Una recente decisione della Cassazione sugli accordi di aumento del canone offre lo spunto per alcune considerazioni in merito all’opportunità di rinnovamento della legge sulle locazioni commerciali e sui possibili profili di miglioramento.
La legge sulle locazioni è al passo con i tempi?
La legge sull’equo canone è in procinto di compiere 46 anni e, ci sia consentito, li dimostra tutti. Il contesto in cui essa è sorta è, oggi, radicalmente mutato e il suo fondamento, rappresentato dalla tutela “assoluta” della parte debole del rapporto, risulta in alcuni casi troppo rigido e, come detto, non più al passo dei tempi. Il legislatore ha preso atto di tale evoluzione e dieci anni fa ha liberalizzato le c.d. “grandi locazioni”, vale a dire i contratti con canone superiore a 250.000 annui e non relativi ad immobili di interesse storico.
Un altro contributo rilevante che ha reso, e sta rendendo, più elastica la normativa è fornito dalla giurisprudenza, come dimostra la questione degli accordi sull’aumento del canone intervenuti nel corso del rapporto di locazione commerciale.
L’ (im)mutabilità del canone di locazione. L’evoluzione giurisprudenziale.
La legge 392/78 consente di adeguare il canone alla variazione del potere di acquisto della moneta, sanzionando con la nullità gli accordi che prevedono un incremento in misura superiore al tasso di inflazione (a meno che, come anticipato, si tratti di una grande locazione).
La giurisprudenza ha assunto, inizialmente, una posizione molto rigida a riguardo, dichiarando nulli gli accordi di aumento del canone intercorsi in pendenza dell’accordo, qualunque fosse la ragione posta a fondamento dell’aumento (salvi, appunto, i casi di adeguamento del canone al tasso di inflazione). Successivamente le corti di merito e legittimità hanno manifestato un atteggiamento più elastico, riconoscendo la validità degli accordi integrativi della locazione che prevedano l’aumento del corrispettivo anche in misura superiore al tasso di inflazione rilevato dall’ISTAT, purché l’aumento sia correlato ad elementi predeterminati, di natura oggettiva.
La recente ordinanza della Cassazione n. 3399/2024 ha aderito all’orientamento da ultimo citato, confermando la validità di un accordo di aumento del canone nel contesto di una locazione di un albergo, giustificato dall’esecuzione da parte del locatore di lavori di miglioria dell’immobile. Molto spesso, infatti, gli elementi sulla base dei quali viene giustificato l’aumento del canone sono rappresentati dai lavori di ristrutturazione eseguiti dal locatore.
Un auspicio sugli accordi di modifica del canone.
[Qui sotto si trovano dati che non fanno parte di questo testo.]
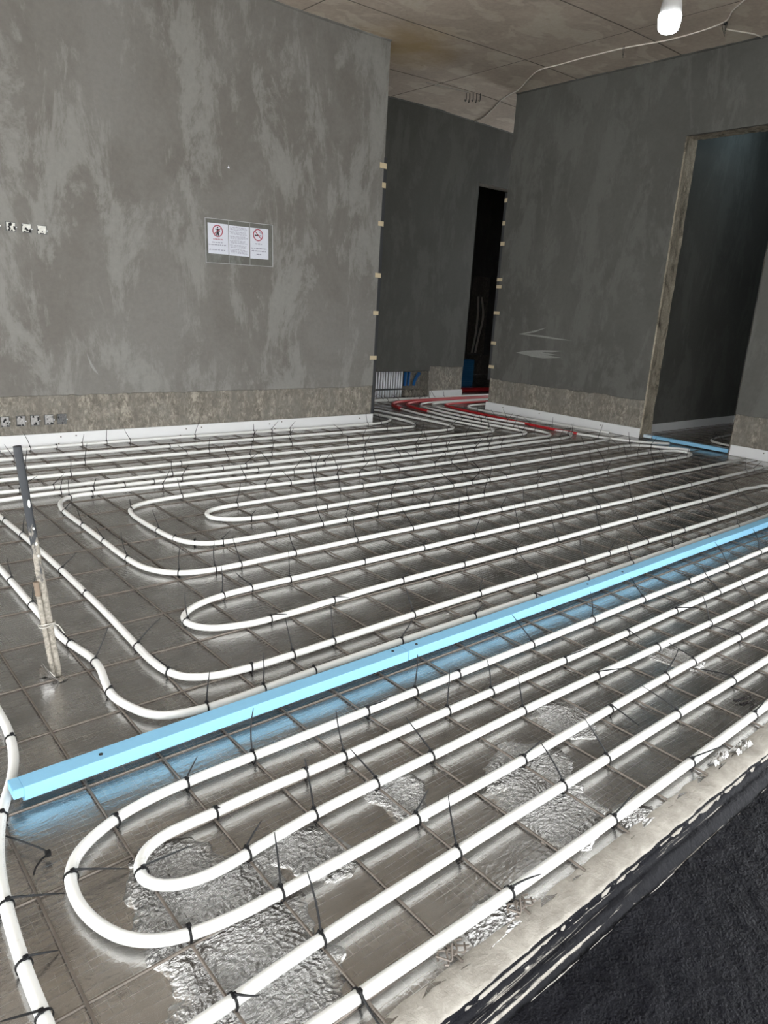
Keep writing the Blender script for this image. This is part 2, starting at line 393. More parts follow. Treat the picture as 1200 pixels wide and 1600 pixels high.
# traced floor plan of the pipes, metres: (x, y); ties: (x, y, pipe direction, tail vector)
PIPES = {
  'F1': [(7.2,1.49),(5.5,1.489),(4.16,1.497),(3.735,1.489),(3.319,1.487),(2.906,1.489),(2.497,1.488),(2.091,1.486),(1.736,1.485),(1.481,1.484),(1.23,1.484),(0.932,1.486),(0.707,1.487),(0.584,1.48),(0.494,1.461),(0.424,1.43),(0.378,1.394),(0.351,1.351),(0.339,1.296),(0.34,1.234),(0.355,1.174),(0.381,1.123),(0.421,1.084),(0.481,1.057),(0.565,1.042),(0.691,1.036),(0.866,1.034),(1.061,1.033),(1.247,1.032),(1.393,1.032),(1.573,1.034),(1.907,1.041),(2.257,1.046),(2.543,1.046),(2.855,1.044),(3.152,1.042),(4.2,1.04),(7.2,1.035)],
  'F2': [(7.2,1.32),(5,1.322),(3.344,1.333),(2.91,1.335),(2.507,1.332),(2.099,1.334),(1.74,1.337),(1.463,1.339),(1.217,1.339),(1.006,1.341),(0.863,1.344),(0.774,1.344),(0.693,1.342),(0.614,1.343),(0.553,1.339),(0.506,1.32),(0.476,1.287),(0.467,1.249),(0.48,1.216),(0.511,1.19),(0.558,1.175),(0.615,1.171),(0.712,1.18),(0.877,1.194),(1.077,1.197),(1.331,1.197),(1.687,1.199),(2.091,1.196),(2.495,1.189),(2.899,1.182),(3.246,1.176),(4,1.175),(7.2,1.17)],
  'F5': [(7.2,0.885),(4.5,0.884),(2.457,0.889),(2.088,0.893),(1.732,0.893),(1.475,0.893),(1.271,0.895),(1.023,0.894),(0.752,0.892),(0.576,0.886),(0.483,0.88),(0.402,0.877),(0.2,0.86),(-0.2,0.855),(-0.9,0.855)],
  'F6': [(7.2,0.745),(4.5,0.744),(2.232,0.741),(1.888,0.738),(1.48,0.737),(1.125,0.74),(0.863,0.745),(0.69,0.75),(0.581,0.753),(0.2,0.752),(-0.9,0.75)],
  'G': [(0.36,2.6),(0.38,2.3),(0.382,2.082),(0.381,2.005),(0.373,1.918),(0.358,1.835),(0.335,1.76),(0.305,1.688),(0.277,1.618),(0.254,1.539),(0.234,1.444),(0.221,1.327),(0.213,1.19),(0.212,1.074),(0.215,1),(0.23,0.97)],
  'N5': [(7.2,2.9),(6.786,2.898),(6.534,2.896),(6.249,2.893),(5.865,2.893),(5.429,2.889),(4.983,2.875),(4.558,2.867),(4.161,2.869),(3.799,2.865),(3.467,2.855),(3.103,2.846),(2.706,2.842),(2.305,2.838),(1.924,2.832),(1.635,2.827),(1.472,2.827),(1.378,2.838),(1.3,2.869),(1.237,2.93),(1.194,3.027),(1.176,3.2),(1.174,3.469),(1.174,3.748),(1.171,3.955),(1.173,4.095),(1.186,4.198),(1.213,4.282),(1.257,4.349),(1.332,4.388),(1.478,4.398),(1.74,4.386),(2.111,4.367),(2.517,4.354),(2.917,4.343),(3.321,4.343),(3.726,4.345),(4.129,4.347),(4.537,4.358),(4.951,4.376),(5.38,4.398),(5.818,4.417),(6.18,4.43),(6.399,4.445),(6.532,4.479),(6.644,4.551),(6.742,4.693),(6.799,4.903),(6.786,5.156),(6.727,5.462),(6.664,5.811),(6.69,6.3),(6.73,6.75),(6.9,7),(7.3,7.06),(9.2,7.1)],
  'N7': [(6.849,4.201),(6.723,4.176),(6.55,4.159),(6.299,4.148),(5.991,4.14),(5.593,4.132),(5.158,4.119),(4.759,4.098),(4.364,4.082),(3.95,4.071),(3.534,4.063),(3.131,4.065),(2.753,4.074),(2.466,4.083),(2.225,4.09),(1.943,4.09),(1.724,4.072),(1.609,4.04),(1.535,3.997),(1.493,3.938),(1.472,3.856),(1.465,3.724),(1.469,3.539),(1.482,3.366),(1.521,3.251),(1.593,3.183),(1.701,3.155),(1.842,3.149),(2.027,3.154),(2.33,3.167),(2.737,3.176),(3.15,3.175),(3.556,3.171),(3.969,3.173),(4.368,3.178),(4.779,3.19),(5.228,3.215),(5.699,3.239),(6.158,3.245),(6.535,3.24),(6.771,3.252),(6.893,3.3),(6.93,3.383),(6.861,3.475),(6.66,3.529),(6.318,3.533),(5.87,3.522),(5.413,3.51),(4.936,3.493),(4.359,3.479),(3.781,3.471),(3.316,3.468),(2.923,3.464),(2.552,3.455),(2.234,3.447),(2.019,3.461),(1.888,3.51),(1.827,3.583),(1.835,3.659),(1.887,3.715),(1.979,3.742),(2.103,3.751),(2.268,3.758),(2.509,3.765),(2.843,3.769),(3.219,3.768),(3.568,3.765),(3.936,3.765),(4.335,3.769),(4.734,3.78),(5.162,3.796),(5.616,3.82),(6.071,3.847),(6.465,3.865),(6.724,3.841),(6.861,3.754),(6.953,3.635),(7.038,3.52),(7.105,3.418)],
  'W1': [(-0.8,5.92),(0.2,5.92),(1.266,5.92),(1.754,5.947),(2.282,5.96),(2.87,5.96),(3.528,5.948),(4.141,5.929),(4.556,5.925),(4.829,5.935),(5.06,5.947),(5.25,6.02),(5.42,6.2),(5.45,6.5)],
  'W2': [(-0.8,5.597),(0.2,5.597),(1.191,5.597),(1.646,5.598),(2.142,5.603),(2.704,5.616),(3.337,5.622),(3.922,5.612),(4.365,5.611),(4.762,5.616),(5.084,5.61),(5.254,5.623),(5.357,5.699),(5.437,5.832),(5.477,6.016),(5.479,6.259),(5.457,6.53),(5.45,6.9)],
  'W3': [(-0.8,5.286),(0.2,5.286),(1.12,5.286),(1.548,5.281),(2.017,5.282),(2.549,5.295),(3.145,5.299),(3.691,5.28),(4.172,5.27),(4.727,5.288),(5.216,5.308),(5.473,5.323),(5.6,5.357),(5.689,5.43),(5.741,5.547),(5.755,5.731),(5.746,5.979),(5.728,6.274),(5.706,6.589),(5.677,6.847),(5.66,7.1)],
  'W4': [(-0.8,4.97),(0.2,4.97),(1.047,4.97),(1.449,4.959),(1.889,4.955),(2.39,4.966),(2.956,4.977),(3.483,4.977),(3.96,4.982),(4.496,5.001),(5.001,5.026),(5.421,5.044),(5.745,5.05),(5.916,5.063),(6.003,5.112),(6.046,5.207),(6.041,5.424),(6.019,5.85),(6.034,6.354),(6.105,6.775),(6.22,7.05),(6.45,7.27),(7.2,7.36),(9.2,7.4)],
  'W5': [(-0.8,4.658),(0.2,4.658),(0.975,4.658),(1.157,4.653),(1.402,4.656),(1.778,4.669),(2.251,4.682),(2.79,4.695),(3.482,4.717),(4.286,4.737),(4.942,4.742),(5.402,4.749),(5.77,4.764),(6.032,4.781),(6.177,4.807),(6.25,4.865),(6.28,4.985),(6.277,5.215),(6.255,5.525),(6.238,5.843),(6.252,6.161),(6.301,6.482),(6.38,6.9),(6.6,7.16),(7.2,7.26),(9.2,7.3)],
  'W6': [(-0.8,4.479),(0.2,4.479),(0.934,4.479),(1.079,4.498),(1.227,4.508),(1.422,4.513),(1.737,4.519),(2.173,4.521),(2.684,4.518),(3.262,4.51),(3.935,4.509),(4.589,4.522),(5.089,4.538),(5.559,4.555),(5.995,4.57),(6.25,4.586),(6.373,4.625),(6.451,4.706),(6.49,4.856),(6.493,5.081),(6.476,5.373),(6.459,5.71),(6.451,6.043),(6.49,6.45),(6.58,6.9),(6.82,7.09),(7.4,7.16),(9.2,7.2)],
  'W0': [(7.263,3.729),(7.104,3.84),(6.98,4.007),(6.868,4.241),(6.775,4.562),(6.75,5),(6.787,5.493),(6.83,5.969),(6.857,6.404),(6.9,6.62),(7,6.86),(7.3,6.94),(9.2,7)],
  'K1': [(5.2,7.57),(6.3,7.58),(7.4,7.575),(9.4,7.6)],
  'K2': [(5.2,7.44),(6.3,7.47),(7.4,7.475),(9.4,7.49)],
  'N': [(0.66,4.6),(0.66,3.9),(0.668,3.323),(0.67,3.105),(0.671,2.845),(0.674,2.608),(0.683,2.457),(0.699,2.363),(0.711,2.283),(0.71,2.201),(0.695,2.115),(0.683,2.041),(0.684,1.98),(0.7,1.914),(0.726,1.851),(0.763,1.812),(0.822,1.79),(0.92,1.776),(1.085,1.778),(1.338,1.785),(1.692,1.789),(2.094,1.79),(2.497,1.79),(3.013,1.794),(3.642,1.803),(4.171,1.81),(4.606,1.814),(5.071,1.824),(5.6,1.822),(6.5,1.823),(6.93,1.823),(7.072,1.85),(7.195,1.926),(7.282,2.042),(7.321,2.181),(7.306,2.325),(7.241,2.454),(7.133,2.55),(6.998,2.601),(6.549,2.601),(6.205,2.598),(5.891,2.595),(5.481,2.587),(5.023,2.575),(4.578,2.565),(4.15,2.563),(3.733,2.564),(3.318,2.561),(2.912,2.556),(2.514,2.552),(2.105,2.546),(1.738,2.542),(1.496,2.541),(1.352,2.535),(1.244,2.513),(1.163,2.475),(1.113,2.424),(1.1,2.367),(1.118,2.313),(1.165,2.27),(1.237,2.244),(1.316,2.228),(1.451,2.227),(1.701,2.241),(1.954,2.253),(2.183,2.256),(2.515,2.256),(2.915,2.256),(3.319,2.261),(3.74,2.27),(4.171,2.275),(4.603,2.276),(4.977,2.275),(5.28,2.276),(5.582,2.28),(5.823,2.284),(5.95,2.265),(6.046,2.268),(6.104,2.244),(6.148,2.198),(6.169,2.139),(6.163,2.076),(6.132,2.021),(6.082,1.983),(6.02,1.97),(5.5,1.972),(4.644,1.963),(4.168,1.96),(3.746,1.957),(3.376,1.954),(3.064,1.952),(2.708,1.952),(2.304,1.95),(1.896,1.943),(1.538,1.932),(1.297,1.924),(1.128,1.925),(0.995,1.944),(0.918,1.985),(0.882,2.053),(0.869,2.154),(0.872,2.316),(0.879,2.564),(0.882,2.869),(0.881,3.257),(0.873,3.724),(0.857,4.144),(0.85,4.7)],
  'W9': [(9.2,6.76),(7.5,6.74),(7.24,6.66),(7.12,6.4),(7.13,5.8),(7.17,5.1),(7.23,4.45)],
}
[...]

Esiste un altro orientamento giurisprudenziale, minoritario, che considera validi tutti gli accordi di aumento del canone, anche in assenza di elementi oggettivi predeterminati, fatta eccezione per quelli che perseguono surrettiziamente lo scopo di neutralizzare esclusivamente gli effetti della svalutazione monetaria. Si auspica che i requisiti di tali patti diventino ancora più flessibili, consentendo di adeguare il canone al valore locatizio dell’immobile mediante accordi liberamente negoziati tra le parti, assicurando, al contempo, la tutela del conduttore di fronte ad effettive e concrete condotte abusive del locatore.